Themes and Meanings

(Comprehensive Guide to Short Stories, Critical Edition)

The protagonists of Lorrie Moore’s stories are typically women who feel isolated in the world in which they live. These women, whether married or single, are unable to find true intimacy with the men in their lives and also cannot find any real degree of satisfaction in their careers or lifestyles. All efforts at self-help fail. The only thing that does not fail is their sense of humor in viewing their situations.

Zoë Hendricks genuinely tries to find satisfaction in her career and lifestyle. She is interested in the subject that she teaches and in her research on humor in the American presidency.

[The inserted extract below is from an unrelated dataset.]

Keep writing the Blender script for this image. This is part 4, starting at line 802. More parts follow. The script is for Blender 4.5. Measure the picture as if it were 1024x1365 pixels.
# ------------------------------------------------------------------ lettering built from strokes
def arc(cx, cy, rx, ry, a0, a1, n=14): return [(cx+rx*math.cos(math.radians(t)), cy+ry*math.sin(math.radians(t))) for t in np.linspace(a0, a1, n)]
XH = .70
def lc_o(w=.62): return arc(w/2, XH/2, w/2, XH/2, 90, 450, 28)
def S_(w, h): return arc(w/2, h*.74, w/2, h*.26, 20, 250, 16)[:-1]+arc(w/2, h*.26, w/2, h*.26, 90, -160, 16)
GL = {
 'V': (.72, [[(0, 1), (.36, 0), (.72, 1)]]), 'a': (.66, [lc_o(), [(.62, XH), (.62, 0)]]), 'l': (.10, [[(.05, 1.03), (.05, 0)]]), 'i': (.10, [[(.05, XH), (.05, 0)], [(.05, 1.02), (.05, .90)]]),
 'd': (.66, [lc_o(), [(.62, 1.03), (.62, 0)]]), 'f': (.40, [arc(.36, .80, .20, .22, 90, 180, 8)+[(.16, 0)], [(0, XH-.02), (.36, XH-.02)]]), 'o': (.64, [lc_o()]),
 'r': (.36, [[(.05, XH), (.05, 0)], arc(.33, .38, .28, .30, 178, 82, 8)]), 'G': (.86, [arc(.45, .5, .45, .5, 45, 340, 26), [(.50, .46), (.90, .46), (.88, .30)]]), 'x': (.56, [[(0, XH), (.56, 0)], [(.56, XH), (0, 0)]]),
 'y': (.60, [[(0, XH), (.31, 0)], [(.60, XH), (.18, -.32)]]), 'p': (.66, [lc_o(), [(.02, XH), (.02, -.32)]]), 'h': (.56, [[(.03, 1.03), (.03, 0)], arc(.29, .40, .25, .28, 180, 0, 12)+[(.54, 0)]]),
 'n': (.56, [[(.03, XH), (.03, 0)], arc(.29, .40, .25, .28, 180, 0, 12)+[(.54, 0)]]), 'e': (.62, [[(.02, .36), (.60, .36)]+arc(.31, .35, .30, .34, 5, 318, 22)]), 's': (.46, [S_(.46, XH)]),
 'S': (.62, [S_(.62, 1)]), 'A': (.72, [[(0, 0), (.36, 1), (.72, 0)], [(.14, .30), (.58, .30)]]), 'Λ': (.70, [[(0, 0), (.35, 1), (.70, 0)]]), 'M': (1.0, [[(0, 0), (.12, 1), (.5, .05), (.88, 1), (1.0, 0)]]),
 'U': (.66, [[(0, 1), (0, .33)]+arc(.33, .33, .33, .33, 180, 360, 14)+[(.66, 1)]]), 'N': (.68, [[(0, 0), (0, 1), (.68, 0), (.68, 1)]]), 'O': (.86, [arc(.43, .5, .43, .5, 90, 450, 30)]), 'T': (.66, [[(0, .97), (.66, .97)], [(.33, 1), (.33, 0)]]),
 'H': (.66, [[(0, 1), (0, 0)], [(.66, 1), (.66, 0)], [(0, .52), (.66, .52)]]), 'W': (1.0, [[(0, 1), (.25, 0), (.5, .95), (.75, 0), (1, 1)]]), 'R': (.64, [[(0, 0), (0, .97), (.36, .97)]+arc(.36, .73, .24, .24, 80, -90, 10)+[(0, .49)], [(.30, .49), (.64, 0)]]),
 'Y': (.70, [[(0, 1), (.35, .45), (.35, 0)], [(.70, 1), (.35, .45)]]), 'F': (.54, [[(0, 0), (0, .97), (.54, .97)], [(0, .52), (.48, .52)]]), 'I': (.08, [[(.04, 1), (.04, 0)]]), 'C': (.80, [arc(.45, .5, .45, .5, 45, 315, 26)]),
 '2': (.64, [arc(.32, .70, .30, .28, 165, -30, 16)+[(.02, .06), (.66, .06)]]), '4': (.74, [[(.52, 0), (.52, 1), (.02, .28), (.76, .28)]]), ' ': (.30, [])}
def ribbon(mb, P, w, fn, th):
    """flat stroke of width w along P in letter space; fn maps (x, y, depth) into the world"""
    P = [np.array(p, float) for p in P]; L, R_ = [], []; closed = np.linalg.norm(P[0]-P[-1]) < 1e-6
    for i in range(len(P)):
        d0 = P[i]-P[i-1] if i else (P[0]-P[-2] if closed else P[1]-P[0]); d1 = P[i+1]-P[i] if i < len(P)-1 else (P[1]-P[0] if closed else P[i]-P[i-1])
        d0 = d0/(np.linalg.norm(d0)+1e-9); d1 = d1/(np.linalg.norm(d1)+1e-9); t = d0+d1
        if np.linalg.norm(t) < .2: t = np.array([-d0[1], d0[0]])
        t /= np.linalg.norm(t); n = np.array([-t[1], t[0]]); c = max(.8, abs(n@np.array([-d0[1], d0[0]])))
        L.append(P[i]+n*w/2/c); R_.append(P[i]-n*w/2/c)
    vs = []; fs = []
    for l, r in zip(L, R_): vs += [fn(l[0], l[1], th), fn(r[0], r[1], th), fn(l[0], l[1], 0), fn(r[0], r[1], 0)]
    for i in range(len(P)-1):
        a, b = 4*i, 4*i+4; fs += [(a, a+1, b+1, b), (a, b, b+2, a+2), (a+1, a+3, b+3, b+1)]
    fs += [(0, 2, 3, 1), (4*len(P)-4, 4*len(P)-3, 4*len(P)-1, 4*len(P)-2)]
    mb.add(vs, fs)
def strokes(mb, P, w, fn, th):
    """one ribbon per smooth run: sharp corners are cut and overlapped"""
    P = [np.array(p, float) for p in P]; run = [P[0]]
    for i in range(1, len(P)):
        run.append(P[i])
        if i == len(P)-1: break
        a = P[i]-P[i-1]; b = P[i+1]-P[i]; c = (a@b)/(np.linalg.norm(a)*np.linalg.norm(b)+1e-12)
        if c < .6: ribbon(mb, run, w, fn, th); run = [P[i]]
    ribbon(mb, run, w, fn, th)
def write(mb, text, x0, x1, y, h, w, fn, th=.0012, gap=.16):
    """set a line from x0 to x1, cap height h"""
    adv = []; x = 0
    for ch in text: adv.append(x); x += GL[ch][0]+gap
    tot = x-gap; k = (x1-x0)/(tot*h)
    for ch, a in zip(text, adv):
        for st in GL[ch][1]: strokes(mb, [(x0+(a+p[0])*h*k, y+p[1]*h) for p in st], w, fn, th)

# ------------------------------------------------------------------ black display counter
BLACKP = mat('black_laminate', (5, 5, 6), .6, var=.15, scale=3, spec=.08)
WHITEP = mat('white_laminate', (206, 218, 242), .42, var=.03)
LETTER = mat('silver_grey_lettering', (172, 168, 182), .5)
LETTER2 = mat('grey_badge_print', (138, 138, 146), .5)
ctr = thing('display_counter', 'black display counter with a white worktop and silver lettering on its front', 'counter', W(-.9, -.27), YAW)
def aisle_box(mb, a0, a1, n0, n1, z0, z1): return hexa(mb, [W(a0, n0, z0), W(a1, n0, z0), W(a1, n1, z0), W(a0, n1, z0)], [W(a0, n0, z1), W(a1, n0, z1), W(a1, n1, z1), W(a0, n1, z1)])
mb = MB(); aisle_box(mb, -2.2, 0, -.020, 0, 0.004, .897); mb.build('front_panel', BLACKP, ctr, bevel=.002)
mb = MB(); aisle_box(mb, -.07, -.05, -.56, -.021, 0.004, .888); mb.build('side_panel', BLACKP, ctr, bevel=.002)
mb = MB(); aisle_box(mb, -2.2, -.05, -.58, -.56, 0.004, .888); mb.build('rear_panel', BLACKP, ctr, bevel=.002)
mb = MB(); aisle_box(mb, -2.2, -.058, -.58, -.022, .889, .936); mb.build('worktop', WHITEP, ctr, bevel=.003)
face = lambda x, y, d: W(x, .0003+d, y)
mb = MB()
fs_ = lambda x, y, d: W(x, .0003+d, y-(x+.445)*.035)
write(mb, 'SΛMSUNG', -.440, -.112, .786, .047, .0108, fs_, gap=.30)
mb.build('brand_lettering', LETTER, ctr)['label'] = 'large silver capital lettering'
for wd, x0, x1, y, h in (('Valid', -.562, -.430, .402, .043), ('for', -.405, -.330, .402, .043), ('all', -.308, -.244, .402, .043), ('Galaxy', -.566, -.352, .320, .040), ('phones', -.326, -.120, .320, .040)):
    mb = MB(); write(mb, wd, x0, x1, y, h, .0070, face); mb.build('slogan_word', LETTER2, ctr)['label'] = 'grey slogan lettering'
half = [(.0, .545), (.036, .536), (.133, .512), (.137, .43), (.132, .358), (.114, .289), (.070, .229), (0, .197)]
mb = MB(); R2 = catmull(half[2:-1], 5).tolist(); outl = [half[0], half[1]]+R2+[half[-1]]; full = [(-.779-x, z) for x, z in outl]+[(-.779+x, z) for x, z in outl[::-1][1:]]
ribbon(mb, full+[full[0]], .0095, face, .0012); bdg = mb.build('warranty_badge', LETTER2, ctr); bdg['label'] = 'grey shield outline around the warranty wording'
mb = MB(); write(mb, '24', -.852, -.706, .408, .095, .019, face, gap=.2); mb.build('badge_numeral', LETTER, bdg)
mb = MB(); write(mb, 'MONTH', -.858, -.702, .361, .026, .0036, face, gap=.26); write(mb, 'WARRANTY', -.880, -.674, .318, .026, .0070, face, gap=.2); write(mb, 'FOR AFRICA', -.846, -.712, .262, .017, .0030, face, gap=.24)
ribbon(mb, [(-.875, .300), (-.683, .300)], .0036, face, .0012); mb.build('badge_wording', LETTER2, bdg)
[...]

She begins her academic career with the utmost goodwill toward her students, singing songs to them and allowing them to call her at home. When the small midwestern town proves stifling, she seeks diversion in larger cities and more interesting places. Zoë even buys a house but finds it hard to live in this house or to make it her own by changing the decor. She dates single men when the opportunity arises.

In spite of all of her efforts, Zoë remains isolated from virtually everyone—the academic community, the men whom she dates, and even most women, who somehow seem to find satisfaction in their lives. Her sister, Evan, for example, is happy in her relatively trivial occupation as a part-time food designer, one who prepares food for photo shoots. Neither is her sister particularly bothered by the degeneration of intimacy between herself and her future husband. Most people seem to like Evan better than Zoë. Earl, the man disguised as a naked woman, perhaps sums it up best when he expresses a preference for women who work part time over professional women. Women with brains, it seems, are not usually well liked.

Zoë’s saving grace, at least for the reader, is her ever-present, wry sense of humor. It is difficult to pinpoint any serious character flaws in Zoë that would lead her to such a state of isolation. She is perhaps a perfectionist who expects too much from both herself and others. The real flaw, however, seems to be the late twentieth century world, which allows women to assume professional roles but does not really appreciate independent, thinking women with an occasionally nasty twist in their sense of humor.